Now I am wondering whether the cat deliberately lay on the pen -- all my students (and some postdocs and colleagues) have tattoos, why not my cats?

10 comments:

Anonymous said...

Well, the cat probably attacked the pen and chewed it, then clawed it and threw it around until it was under him, if cats I know are anything to go by. I guess you could call that 'deliberate'. Some students show similar behavior with their writing utensils during exams as well.

Anonymous said...

This has to be the best grading-related story I've heard, ever.

Cheers to your most playful kitty!

Anonymous said...

I only get ink stains on my fingers, not on my belly.

I've definitely experienced grading-induced brain rot. Not so much yet "X is going to be on the final", except as a student. ("Never an Analysis 2 final with Abel's Theorem."---of course, I didn't learn Abel's Theorem. Fortunately, not knowing Abel's Theorem for that exam doesn't seem to have ruined my life.)

Anonymous said...

Heh, that just made me think of a students:coffee::cats:catnip story --

A classmate showed up to a calc final looking a little off. Tense, jittery, red in the face, though trying to relax. I asked if he was ok. He said he might have had too much coffee. How much? I asked. Six pots. SIX POTS?

He said he wanted to be really really alert. His normal consumption was two pots each morning.

Anonymous said...

my cat loves stalking pens, and also does the belly rub request thing. maybe we should introduce them?

Citronella said...

Once when I was a kid our dog snitched a pen and chew so hard on it that she broke the ink cartridge inside. Her usually white paws and muzzle were covered in blue ink. It was extremely funny to watch her innocent air of "Me? what? snitching a pen and chewing on it? I would never do that. I'm way to cute for it."

Dr. Jekyll and Mrs. Hyde said...

Makes me think of the New Yorker cartoon where the cat is saying to the bottle cap, "So, you return to challenge the kung-fu master!"

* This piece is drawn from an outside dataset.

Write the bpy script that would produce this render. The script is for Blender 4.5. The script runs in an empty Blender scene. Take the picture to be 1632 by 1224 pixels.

I am always amazed at our cat's simultaneous passions for rolling in dirt, and for licking himself clean.

Anonymous said...

PhysioCat also always flops on his back to expose the tummy for rubs whenever anyone gets home.

Anonymous said...

This and citronella's story remind me: Once I was doing a crossword on a plane and brilliantly decided to hold my pen in my mouth as I bent over to retrieve something from my bag under the seat. I sat up with a mouthful of blue ink. Freaked the flight attendant out but good. :D

Doctor Pion said...

I thought the hazard was going to be that the cat made off with one of the papers. Just the other day, one of our parrots tried to make off with a homework paper I was grading.